__What you will do__.
Retype only what runs from the beginning of the data through the line with "from mathutils.kdtree import KDTree"; please omit the pictures and keep every line exact.
┌────────
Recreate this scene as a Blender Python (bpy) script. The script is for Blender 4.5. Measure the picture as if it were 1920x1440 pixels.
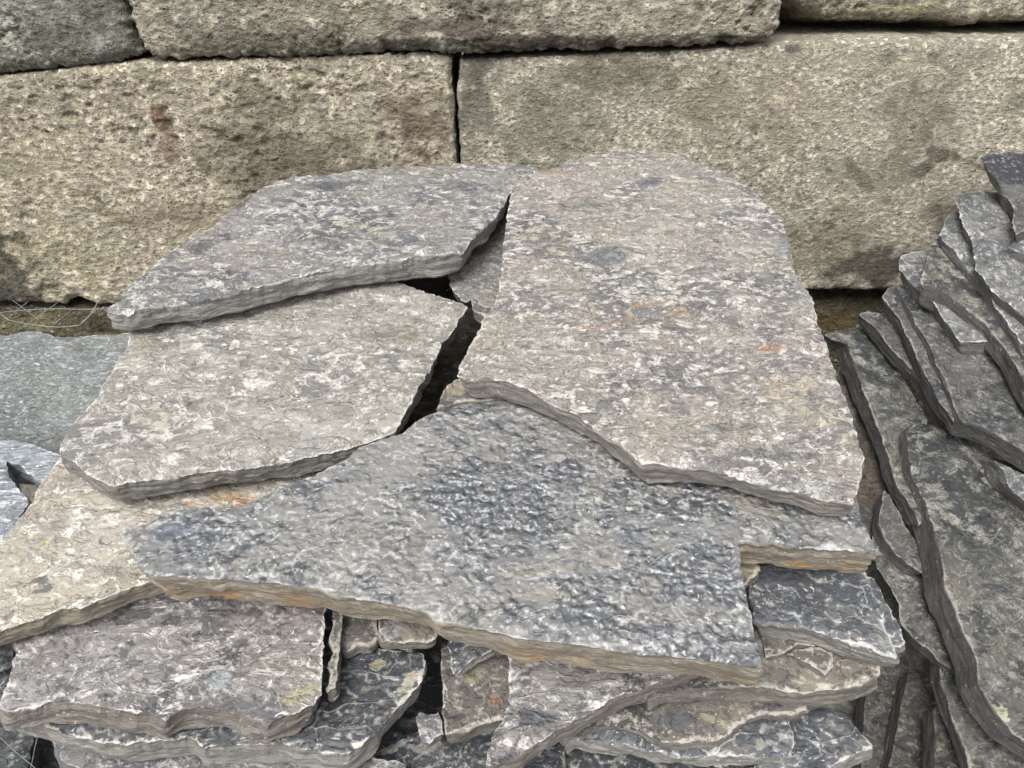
import bpy, math, random
import numpy as np
from mathutils import Vector, Matrix
from mathutils.geometry import delaunay_2d_cdt
from mathutils.kdtree import KDTree

# ------------------------------------------------------------------ camera, sky, sun
scene = bpy.context.scene
for o in list(bpy.data.objects):
    bpy.data.objects.remove(o)
PITCH = math.radians(30.0)
FPX = 1450.0
CAMZ = 1.65
cam_data = bpy.data.cameras.new("camera")
cam_data.sensor_width = 36.0
cam_data.lens = FPX / 1920.0 * 36.0
cam_data.clip_start = 0.02
cam_data.clip_end = 2000.0
cam = bpy.data.objects.new("camera", cam_data)
cam.location = (0, 0, CAMZ)
cam.rotation_euler = (math.pi / 2 - PITCH, 0, 0)
scene.collection.objects.link(cam)
scene.camera = cam

SUN_EL, SUN_AZ = math.radians(52), math.radians(203)     # azimuth from +Y, clockwise
world = bpy.data.worlds.new("World")
scene.world = world
world.use_nodes = True
wt = world.node_tree
wt.nodes.clear()
wo = wt.nodes.new("ShaderNodeOutputWorld")
bg = wt.nodes.new("ShaderNodeBackground")
sky = wt.nodes.new("ShaderNodeTexSky")
sky.sky_type = 'NISHITA'
sky.sun_disc = False
sky.sun_elevation = SUN_EL
sky.sun_rotation = SUN_AZ
sky.air_density = 1.0
sky.dust_density = 6.0
sky.ozone_density = 1.0
hs = wt.nodes.new("ShaderNodeHueSaturation")
hs.inputs['Saturation'].default_value = 0.20
wt.links.new(sky.outputs[0], hs.inputs['Color'])
wt.links.new(hs.outputs[0], bg.inputs[0])
bg.inputs[1].default_value = 0.15
wt.links.new(bg.outputs[0], wo.inputs[0])

sun_data = bpy.data.lights.new("sun", 'SUN')
sun_data.energy = 1.1
sun_data.angle = math.radians(25)
sun_data.color = (1.0, 0.97, 0.93)
sun = bpy.data.objects.new("sun", sun_data)
sd = Vector((math.sin(SUN_AZ) * math.cos(SUN_EL), math.cos(SUN_AZ) * math.cos(SUN_EL), math.sin(SUN_EL)))
sun.rotation_euler = sd.to_track_quat('Z', 'Y').to_euler()
sun.location = sd * 10
scene.collection.objects.link(sun)
scene.view_settings.view_transform = 'Standard'
scene.view_settings.look = 'None'
scene.view_settings.gamma = 1.0
scene.view_settings.exposure = 0.50
scene.cycles.max_bounces = 5
scene.cycles.diffuse_bounces = 3

# ------------------------------------------------------------------ maths helpers
C0 = np.array([0, 0, CAMZ])
FW = np.array([0, math.cos(PITCH), -math.sin(PITCH)])
UP = np.array([0, math.sin(PITCH), math.cos(PITCH)])
RT = np.array([1.0, 0, 0])


def ray(px, py):
    return FW + (px - 960) / FPX * RT - (py - 720) / FPX * UP


def project(P):
    d = P - C0
    w = d @ FW
    w = np.where(w < 0.05, 0.05, w)
    return np.stack([960 + FPX * (d @ RT) / w, 720 - FPX * (d @ UP) / w], -1)


def hash3(ix, iy, iz):
    h = (ix * 374761393 + iy * 668265263 + iz * 2147483647 * 3) & 0xFFFFFFFF
    h = (h ^ (h >> 13)) * 1274126177 & 0xFFFFFFFF
    h = (h ^ (h >> 16)) * 2246822519 & 0xFFFFFFFF
    return (h ^ (h >> 15)) & 0xFFFFFFFF


def perlin(x, y, z):
    x, y, z = np.broadcast_arrays(np.asarray(x, float), np.asarray(y, float), np.asarray(z, float))
    xi, yi, zi = np.floor(x).astype(np.int64), np.floor(y).astype(np.int64), np.floor(z).astype(np.int64)
    fx, fy, fz = x - xi, y - yi, z - zi
    u, v, w = [f * f * f * (f * (f * 6 - 15) + 10) for f in (fx, fy, fz)]
    out = 0
    for dx in (0, 1):
        for dy in (0, 1):
            for dz in (0, 1):
                h = hash3(xi + dx, yi + dy, zi + dz)
                gx = (h & 1023) / 511.5 - 1
                gy = ((h >> 10) & 1023) / 511.5 - 1
                gz = ((h >> 20) & 1023) / 511.5 - 1
                d = gx * (fx - dx) + gy * (fy - dy) + gz * (fz - dz)
                out = out + d * (u if dx else 1 - u) * (v if dy else 1 - v) * (w if dz else 1 - w)
    return out * 1.1


def fbm(x, y, z, octaves=4, gain=0.5):
    s, a, f = 0, 1.0, 1.0
    for k in range(octaves):
        s = s + a * perlin(x * f + 17.3 * k, y * f - 9.1 * k, z * f + 5.7 * k)
        a *= gain
        f *= 2.03
    return s


def sstep(a, b, x):
    t = np.clip((x - a) / (b - a), 0, 1)
    return t * t * (3 - 2 * t)


def resample(poly, s):
    pts = []
    n = len(poly)
    for i in range(n):
        a, b = poly[i], poly[(i + 1) % n]
        k = max(1, int(round(np.linalg.norm(b - a) / s)))
        for j in range(k):
            pts.append(a + (b - a) * j / k)
    return np.array(pts)


def in_poly(pts, poly):
    order = np.argsort(pts[:, 1], kind='stable')
    x, y = pts[order, 0], pts[order, 1]
    inside = np.zeros(len(pts), bool)
    n = len(poly)
    for i in range(n):
        x1, y1 = poly[i]
        x2, y2 = poly[(i + 1) % n]
        if y1 == y2:
            continue
        a, b = np.searchsorted(y, (min(y1, y2), max(y1, y2)))
        if b > a:
            inside[a:b] ^= x[a:b] < (x2 - x1) * (y[a:b] - y1) / (y2 - y1) + x1
    out = np.zeros(len(pts), bool)
    out[order] = inside
    return out


def dist_poly(pts, poly):
    nx = np.roll(poly, -1, 0)
    fine = np.concatenate([poly + (nx - poly) * t for t in (0, .25, .5, .75)])
    kd = KDTree(len(fine))
    for i, (u, v) in enumerate(fine.tolist()):
        kd.insert((u, v, 0), i)
    kd.balance()
    return np.array([kd.find((u, v, 0))[2] for u, v in pts.tolist()])


# ------------------------------------------------------------------ node helpers
class NT:
    def __init__(self, name):
        self.m = bpy.data.materials.new(name)
        self.m.use_nodes = True
        self.t = self.m.node_tree
        self.t.nodes.clear()
        self.out = self.t.nodes.new("ShaderNodeOutputMaterial")
        self.b = self.t.nodes.new("ShaderNodeBsdfPrincipled")
        self.t.links.new(self.b.outputs[0], self.out.inputs[0])

    def put(self, sock, v):
        if v is None:
            return
        if isinstance(v, bpy.types.NodeSocket):
            self.t.links.new(v, sock)
        else:
            if sock.type == 'RGBA' and len(v) == 3:
                v = (*v, 1)
            sock.default_value = v

    def n(self, kind, **kw):
        nd = self.t.nodes.new(kind)
        for k, v in kw.items():
            setattr(nd, k, v)
        return nd

    def math(self, op, a, b=None, c=None, clamp=False):
        nd = self.n("ShaderNodeMath", operation=op, use_clamp=clamp)
        self.put(nd.inputs[0], a)
        self.put(nd.inputs[1], b)
        self.put(nd.inputs[2], c)
        return nd.outputs[0]

    def vmath(self, op, a, b=None):
        nd = self.n("ShaderNodeVectorMath", operation=op)
        self.put(nd.inputs[0], a)
        self.put(nd.inputs[1], b)
        return nd.outputs[0]

    def noise(self, co, scale, detail=4, rough=0.55, dist=0.0, color=False):
        nd = self.n("ShaderNodeTexNoise")
        self.put(nd.inputs['Vector'], co)
        nd.inputs['Scale'].default_value = scale
        nd.inputs['Detail'].default_value = detail
        nd.inputs['Roughness'].default_value = rough
        nd.inputs['Distortion'].default_value = dist
        return nd.outputs['Color' if color else 'Fac']

    def voro(self, co, scale, feature='F1', rand=1.0):
        nd = self.n("ShaderNodeTexVoronoi", feature=feature)
        self.put(nd.inputs['Vector'], co)
        nd.inputs['Scale'].default_value = scale
        nd.inputs['Randomness'].default_value = rand
        return nd

    def mapping(self, co, loc=(0, 0, 0), rot=(0, 0, 0), scale=(1, 1, 1)):
        nd = self.n("ShaderNodeMapping")
        self.put(nd.inputs['Vector'], co)
        nd.inputs['Location'].default_value = loc
        nd.inputs['Rotation'].default_value = rot
        nd.inputs['Scale'].default_value = scale
        return nd.outputs[0]

    def step(self, v, a, b, lo=0.0, hi=1.0):
        nd = self.n("ShaderNodeMapRange", interpolation_type='SMOOTHSTEP')
        self.put(nd.inputs['Value'], v)
        nd.inputs['From Min'].default_value = a
        nd.inputs['From Max'].default_value = b
        nd.inputs['To Min'].default_value = lo
        nd.inputs['To Max'].default_value = hi
        return nd.outputs[0]

    def mix(self, f, a, b, blend='MIX'):
        nd = self.n("ShaderNodeMix", data_type='RGBA', blend_type=blend)
        self.put(nd.inputs['Factor'], f)
        self.put(nd.inputs['A'] if False else nd.inputs[6], a)
        self.put(nd.inputs[7], b)
        return nd.outputs[2]

    def attr(self, name, out='Fac'):
        nd = self.n("ShaderNodeAttribute", attribute_name=name)
        return nd.outputs[out]

    def line(self, v, level, w):
        """1 on the contour v == level, falling to 0 at distance w"""
        d = self.math('ABSOLUTE', self.math('SUBTRACT', v, level))
        return self.step(d, 0.0, w, 1.0, 0.0)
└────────
__The answer__.
Recreate this scene as a Blender Python (bpy) script. The script is for Blender 4.5. Measure the picture as if it were 1920x1440 pixels.
import bpy, math, random
import numpy as np
from mathutils import Vector, Matrix
from mathutils.geometry import delaunay_2d_cdt
from mathutils.kdtree import KDTree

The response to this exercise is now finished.